The exercise: Determine how many lines of the records include "pixels", and answer with the number alone.

Items:
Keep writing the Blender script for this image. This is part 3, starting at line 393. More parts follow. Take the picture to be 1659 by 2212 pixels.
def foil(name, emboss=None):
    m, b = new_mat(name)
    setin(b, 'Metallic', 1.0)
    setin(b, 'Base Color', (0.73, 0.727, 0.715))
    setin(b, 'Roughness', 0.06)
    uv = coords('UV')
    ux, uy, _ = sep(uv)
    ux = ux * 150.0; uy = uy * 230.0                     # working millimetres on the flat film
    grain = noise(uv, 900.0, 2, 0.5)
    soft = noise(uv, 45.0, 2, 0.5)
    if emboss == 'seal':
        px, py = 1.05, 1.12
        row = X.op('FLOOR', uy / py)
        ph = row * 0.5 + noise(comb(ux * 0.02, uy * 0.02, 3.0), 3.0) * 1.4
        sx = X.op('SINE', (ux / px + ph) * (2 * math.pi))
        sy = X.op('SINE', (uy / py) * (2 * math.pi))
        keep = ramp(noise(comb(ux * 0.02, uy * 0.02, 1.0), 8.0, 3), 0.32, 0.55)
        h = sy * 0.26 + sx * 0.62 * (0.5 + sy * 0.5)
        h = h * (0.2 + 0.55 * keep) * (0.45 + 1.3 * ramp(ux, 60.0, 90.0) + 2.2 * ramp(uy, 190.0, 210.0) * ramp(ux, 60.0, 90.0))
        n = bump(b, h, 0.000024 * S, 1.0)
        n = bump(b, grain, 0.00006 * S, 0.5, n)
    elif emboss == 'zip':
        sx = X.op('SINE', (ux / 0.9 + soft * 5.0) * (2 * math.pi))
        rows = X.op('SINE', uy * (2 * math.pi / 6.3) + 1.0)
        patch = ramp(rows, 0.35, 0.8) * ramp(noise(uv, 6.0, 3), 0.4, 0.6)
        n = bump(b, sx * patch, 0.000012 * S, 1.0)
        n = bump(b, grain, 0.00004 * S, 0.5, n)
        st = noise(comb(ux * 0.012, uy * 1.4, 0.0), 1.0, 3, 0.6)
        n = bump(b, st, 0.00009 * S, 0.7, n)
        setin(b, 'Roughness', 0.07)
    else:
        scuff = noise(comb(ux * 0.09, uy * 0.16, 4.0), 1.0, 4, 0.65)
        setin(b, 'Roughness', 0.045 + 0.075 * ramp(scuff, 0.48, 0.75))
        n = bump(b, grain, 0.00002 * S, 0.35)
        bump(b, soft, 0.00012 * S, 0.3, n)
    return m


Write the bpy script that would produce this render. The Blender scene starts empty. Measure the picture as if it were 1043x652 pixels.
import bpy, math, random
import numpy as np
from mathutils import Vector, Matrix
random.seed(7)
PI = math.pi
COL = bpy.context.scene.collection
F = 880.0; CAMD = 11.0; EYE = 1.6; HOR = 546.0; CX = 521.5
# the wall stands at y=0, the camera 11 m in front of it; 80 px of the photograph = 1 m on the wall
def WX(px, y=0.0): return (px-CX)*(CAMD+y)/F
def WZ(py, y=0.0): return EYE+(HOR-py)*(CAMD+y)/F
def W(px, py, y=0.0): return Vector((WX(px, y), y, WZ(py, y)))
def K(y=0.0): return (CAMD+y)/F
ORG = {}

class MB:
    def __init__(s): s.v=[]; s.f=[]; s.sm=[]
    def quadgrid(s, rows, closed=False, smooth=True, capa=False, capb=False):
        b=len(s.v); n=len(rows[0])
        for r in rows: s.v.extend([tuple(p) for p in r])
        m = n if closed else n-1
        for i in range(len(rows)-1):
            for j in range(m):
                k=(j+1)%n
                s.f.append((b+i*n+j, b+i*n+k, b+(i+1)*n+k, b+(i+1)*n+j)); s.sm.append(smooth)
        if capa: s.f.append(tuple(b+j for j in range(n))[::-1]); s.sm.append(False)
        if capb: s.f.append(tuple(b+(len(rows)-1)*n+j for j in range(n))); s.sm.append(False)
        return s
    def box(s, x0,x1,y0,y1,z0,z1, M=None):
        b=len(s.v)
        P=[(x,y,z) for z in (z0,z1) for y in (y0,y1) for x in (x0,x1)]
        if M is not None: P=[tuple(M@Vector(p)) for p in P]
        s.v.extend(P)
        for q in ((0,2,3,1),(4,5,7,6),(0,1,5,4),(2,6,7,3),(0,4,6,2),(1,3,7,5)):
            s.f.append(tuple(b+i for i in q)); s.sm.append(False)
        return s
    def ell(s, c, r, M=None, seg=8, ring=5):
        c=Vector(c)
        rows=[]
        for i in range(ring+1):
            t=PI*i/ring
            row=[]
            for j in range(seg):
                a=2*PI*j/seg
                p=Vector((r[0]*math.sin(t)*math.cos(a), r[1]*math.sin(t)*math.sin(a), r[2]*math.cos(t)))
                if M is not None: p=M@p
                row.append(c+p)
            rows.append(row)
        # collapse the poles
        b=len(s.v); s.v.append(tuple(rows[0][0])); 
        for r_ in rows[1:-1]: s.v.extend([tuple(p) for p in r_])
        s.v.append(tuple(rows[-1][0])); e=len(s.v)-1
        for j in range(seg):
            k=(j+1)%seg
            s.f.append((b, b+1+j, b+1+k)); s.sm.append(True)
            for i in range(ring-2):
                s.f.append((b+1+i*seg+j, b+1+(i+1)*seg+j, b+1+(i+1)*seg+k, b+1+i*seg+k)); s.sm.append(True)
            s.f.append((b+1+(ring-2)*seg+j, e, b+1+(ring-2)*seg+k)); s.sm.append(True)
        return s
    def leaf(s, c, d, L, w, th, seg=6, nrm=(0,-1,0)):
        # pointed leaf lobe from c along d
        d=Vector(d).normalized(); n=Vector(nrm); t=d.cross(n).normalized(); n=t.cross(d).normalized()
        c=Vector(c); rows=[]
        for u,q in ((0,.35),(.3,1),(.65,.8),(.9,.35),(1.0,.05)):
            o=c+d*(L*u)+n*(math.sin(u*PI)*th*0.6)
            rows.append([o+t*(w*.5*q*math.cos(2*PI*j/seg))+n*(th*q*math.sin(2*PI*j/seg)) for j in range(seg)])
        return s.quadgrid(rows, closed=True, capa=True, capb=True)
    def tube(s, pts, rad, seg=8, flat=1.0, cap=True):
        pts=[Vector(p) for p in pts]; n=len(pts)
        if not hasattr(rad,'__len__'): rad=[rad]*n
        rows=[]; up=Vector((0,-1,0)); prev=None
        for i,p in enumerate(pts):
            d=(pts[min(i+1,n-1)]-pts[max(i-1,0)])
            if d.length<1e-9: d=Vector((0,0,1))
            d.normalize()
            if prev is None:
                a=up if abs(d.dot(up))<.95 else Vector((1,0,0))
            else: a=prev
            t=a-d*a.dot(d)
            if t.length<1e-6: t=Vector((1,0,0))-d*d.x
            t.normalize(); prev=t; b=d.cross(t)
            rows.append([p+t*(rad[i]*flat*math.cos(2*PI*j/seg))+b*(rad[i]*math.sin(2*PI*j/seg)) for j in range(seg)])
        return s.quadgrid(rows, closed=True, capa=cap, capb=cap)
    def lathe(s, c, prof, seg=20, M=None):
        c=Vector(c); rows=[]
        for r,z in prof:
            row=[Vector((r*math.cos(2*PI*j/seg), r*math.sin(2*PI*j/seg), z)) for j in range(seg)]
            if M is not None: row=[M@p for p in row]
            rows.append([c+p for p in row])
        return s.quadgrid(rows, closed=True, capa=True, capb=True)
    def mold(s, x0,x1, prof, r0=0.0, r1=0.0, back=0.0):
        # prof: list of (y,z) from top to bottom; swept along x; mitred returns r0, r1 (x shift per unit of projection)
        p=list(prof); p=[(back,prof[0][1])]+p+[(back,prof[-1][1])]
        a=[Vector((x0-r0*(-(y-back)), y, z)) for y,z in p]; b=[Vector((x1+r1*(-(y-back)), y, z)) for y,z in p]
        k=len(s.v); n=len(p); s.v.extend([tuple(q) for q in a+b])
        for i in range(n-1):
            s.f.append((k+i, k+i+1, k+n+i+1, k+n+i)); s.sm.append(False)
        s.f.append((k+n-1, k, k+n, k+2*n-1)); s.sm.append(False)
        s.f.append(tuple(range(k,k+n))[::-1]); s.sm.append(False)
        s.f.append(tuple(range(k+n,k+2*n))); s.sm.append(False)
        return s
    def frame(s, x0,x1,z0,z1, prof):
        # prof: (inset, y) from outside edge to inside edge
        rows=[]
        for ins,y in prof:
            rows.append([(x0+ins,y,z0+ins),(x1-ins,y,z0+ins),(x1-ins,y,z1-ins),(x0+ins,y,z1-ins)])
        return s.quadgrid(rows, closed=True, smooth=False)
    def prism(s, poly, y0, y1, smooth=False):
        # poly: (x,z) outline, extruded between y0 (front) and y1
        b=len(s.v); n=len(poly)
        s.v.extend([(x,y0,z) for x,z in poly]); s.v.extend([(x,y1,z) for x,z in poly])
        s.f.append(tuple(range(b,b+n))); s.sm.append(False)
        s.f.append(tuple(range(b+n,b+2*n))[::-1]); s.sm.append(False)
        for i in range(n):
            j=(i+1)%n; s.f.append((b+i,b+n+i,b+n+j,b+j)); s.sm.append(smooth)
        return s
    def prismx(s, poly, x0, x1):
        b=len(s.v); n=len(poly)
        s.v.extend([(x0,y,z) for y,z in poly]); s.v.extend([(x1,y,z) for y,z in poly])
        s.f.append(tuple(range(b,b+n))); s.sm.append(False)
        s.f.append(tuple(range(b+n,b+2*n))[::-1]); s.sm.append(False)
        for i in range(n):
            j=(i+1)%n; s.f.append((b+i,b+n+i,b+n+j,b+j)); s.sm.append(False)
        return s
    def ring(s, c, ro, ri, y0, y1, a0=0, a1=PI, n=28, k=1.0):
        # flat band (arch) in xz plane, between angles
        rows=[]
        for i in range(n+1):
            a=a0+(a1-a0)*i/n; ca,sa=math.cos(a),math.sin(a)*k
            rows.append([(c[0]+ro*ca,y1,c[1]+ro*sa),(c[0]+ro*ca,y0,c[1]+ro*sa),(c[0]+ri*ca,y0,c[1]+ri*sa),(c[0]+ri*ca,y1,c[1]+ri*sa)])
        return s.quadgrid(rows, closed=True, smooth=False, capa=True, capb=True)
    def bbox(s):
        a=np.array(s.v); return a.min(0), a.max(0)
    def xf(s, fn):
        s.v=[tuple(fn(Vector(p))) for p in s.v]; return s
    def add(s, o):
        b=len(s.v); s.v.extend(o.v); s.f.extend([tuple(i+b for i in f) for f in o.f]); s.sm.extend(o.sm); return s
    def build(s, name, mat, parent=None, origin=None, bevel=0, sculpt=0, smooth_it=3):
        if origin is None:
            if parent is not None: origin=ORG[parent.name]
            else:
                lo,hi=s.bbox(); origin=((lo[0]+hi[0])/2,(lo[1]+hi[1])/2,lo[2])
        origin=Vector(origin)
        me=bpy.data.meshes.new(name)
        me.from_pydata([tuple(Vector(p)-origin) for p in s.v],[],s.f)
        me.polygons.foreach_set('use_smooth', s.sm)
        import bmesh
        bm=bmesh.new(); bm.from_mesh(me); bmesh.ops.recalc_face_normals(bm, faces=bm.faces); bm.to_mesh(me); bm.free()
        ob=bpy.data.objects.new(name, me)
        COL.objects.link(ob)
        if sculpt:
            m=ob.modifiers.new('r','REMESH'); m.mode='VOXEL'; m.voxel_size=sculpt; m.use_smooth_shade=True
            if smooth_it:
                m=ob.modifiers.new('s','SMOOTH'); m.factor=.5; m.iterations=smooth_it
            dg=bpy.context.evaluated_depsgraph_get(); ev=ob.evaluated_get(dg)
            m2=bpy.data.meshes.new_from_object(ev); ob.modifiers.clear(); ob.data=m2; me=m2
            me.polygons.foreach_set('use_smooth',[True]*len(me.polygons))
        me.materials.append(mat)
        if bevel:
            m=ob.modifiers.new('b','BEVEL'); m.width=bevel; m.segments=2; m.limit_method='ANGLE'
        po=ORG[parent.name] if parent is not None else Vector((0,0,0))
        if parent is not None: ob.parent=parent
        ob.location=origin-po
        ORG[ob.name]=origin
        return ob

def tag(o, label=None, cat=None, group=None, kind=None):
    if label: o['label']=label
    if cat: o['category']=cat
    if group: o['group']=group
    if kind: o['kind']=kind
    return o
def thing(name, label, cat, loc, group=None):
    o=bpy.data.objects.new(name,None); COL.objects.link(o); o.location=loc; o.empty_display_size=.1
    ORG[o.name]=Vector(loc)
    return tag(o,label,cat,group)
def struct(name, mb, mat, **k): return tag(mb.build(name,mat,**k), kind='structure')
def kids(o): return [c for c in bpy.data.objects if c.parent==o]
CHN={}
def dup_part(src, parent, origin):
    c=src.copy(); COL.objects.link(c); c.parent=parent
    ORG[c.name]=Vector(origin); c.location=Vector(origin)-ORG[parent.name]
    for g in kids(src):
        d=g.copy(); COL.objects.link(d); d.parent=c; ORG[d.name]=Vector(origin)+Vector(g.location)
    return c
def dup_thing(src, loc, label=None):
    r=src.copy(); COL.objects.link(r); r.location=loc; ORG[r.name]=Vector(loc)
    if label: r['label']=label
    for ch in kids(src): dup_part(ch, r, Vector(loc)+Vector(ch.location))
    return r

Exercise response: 2